De ki: "Ey Kitab-ı Mukaddesin takipçileri! Siz, Tevrat’a, İncile ve Rabbiniz tarafından size indirilen her şeye (tam olarak) uymadıkça inançlarınızı sağlam bir temele oturtmuş olmazsınız! Fakat (ey Peygamber,) Rabbin tarafından sana indirilenler, onların çoğunu kibirli küstahlıklarında ve inkârcılıkta daha inatçı yapacaktır. Ama hakikati inkâr eden insanlara üzülme:
Çünkü (bu ilahi kelama) iman edenler ve Yahudi itikadına uyanlar ile Sabiiler ve Hıristiyanlardan Allaha ve Ahiret Gününe inanıp, doğru ve yararlı fiillerde bulunanlar ne korkacak, ne de üzüleceklerdir.’’
( Maide-65-66-67-68-69 )
Maide suresinin 54 ile 64 ayetleri ile ele aldığımızda nüzul sebebini daha iyi anlayabiliriz Kitap ehli olanların Müslümanların dinini alay ve eğlence konusu edinmeleri ayetlerde açıkça azgınlaştıklarını ve küfürlerinin arttığını anlatmakta. Çünkü onların tepkisi vereceğim şu ayette açıkça Allah Resulünün tebliğ ettiği vahye idi:
De ki; Ey Kitap Ehli, bizden hoşlanmamanızın sebebi Allah’a, bize indirilen kitaba ve daha önce indirilmiş olan kitaplara inanmamız ve de çoğunuzun fasık, yoldan çıkmış kimseler olmanız değil midir?
(Maide-59)
‘’Ey Elçi! Rabbinden sana indirilenleri tebliğ et’’ Bu kısımdan çıkaracağımız sonuç ise Allah tarafından indirilen hakikatleri tebliğ etmesi ve eğer tebliğ edilmez ise elçilik görevini hiç yapmamış gibi olursun ikazı aslında Allah resulüne sen tebliğ vazifeni yerine getir ve onların söylemlerine, tepkilerine aldırış etme anlamına daha yakındır.

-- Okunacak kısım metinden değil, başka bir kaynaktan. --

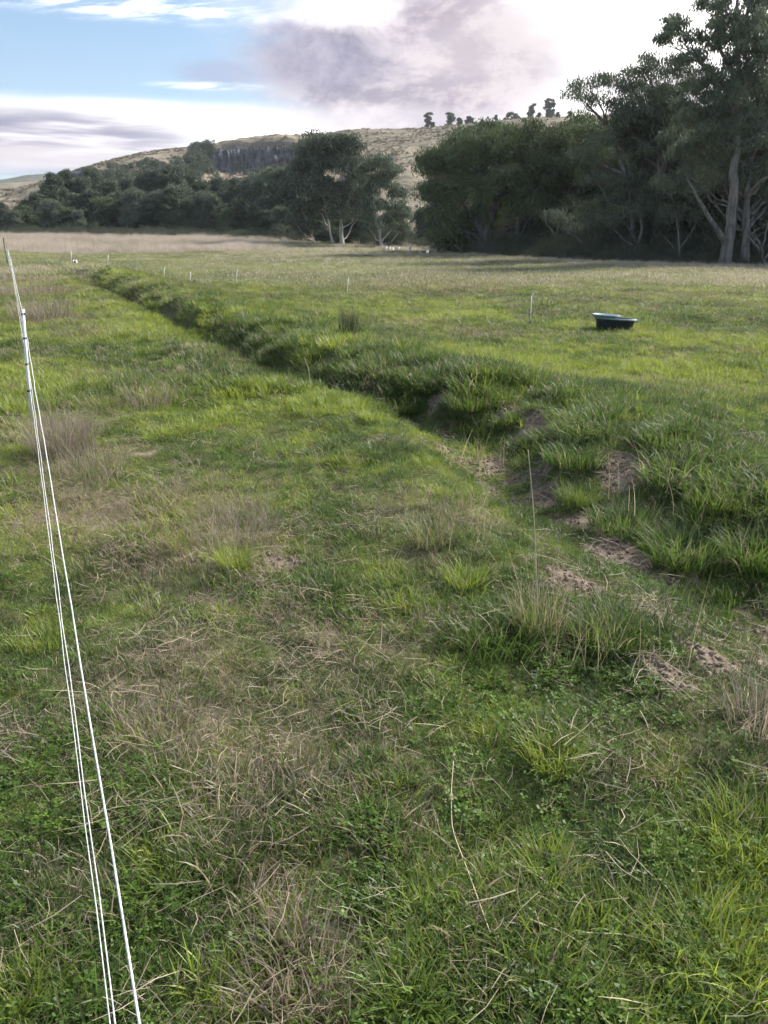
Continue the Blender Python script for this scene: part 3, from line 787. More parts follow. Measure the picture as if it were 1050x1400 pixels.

Bu insanların söylediklerinin seni gerçekten üzdüğünü pekâlâ biliyoruz: Ama unutma ki, onların yalanladığı sen değilsin; bu zalimlerin inkâr ettiği, aslında Allahın mesajlarıdır.
(En’am-33)
Bu tepkiler neticesinde Allah resulünün tebliğ etmiş olduğu hakikatleri yalanlamaları ve Allah resulüne hakaretleri bir nevi endişeye sebep olmuştur bunun neticesinde ayeti kerimede de açıkça belirtilen ‘’Allah seni (inanmayan) insanlardan koruyacaktır ‘’ inanmayanların ne denli bir tepki gösterdiğine ve Allah resulünün içinde bulunmuş olduğu tehlikeyi anlatmaktadır. Bu tehlike çok ileri bir dereceye vardığında ise Allah onu koruyacağını beyan ederek ilahi korumayı devreye sokmuştur.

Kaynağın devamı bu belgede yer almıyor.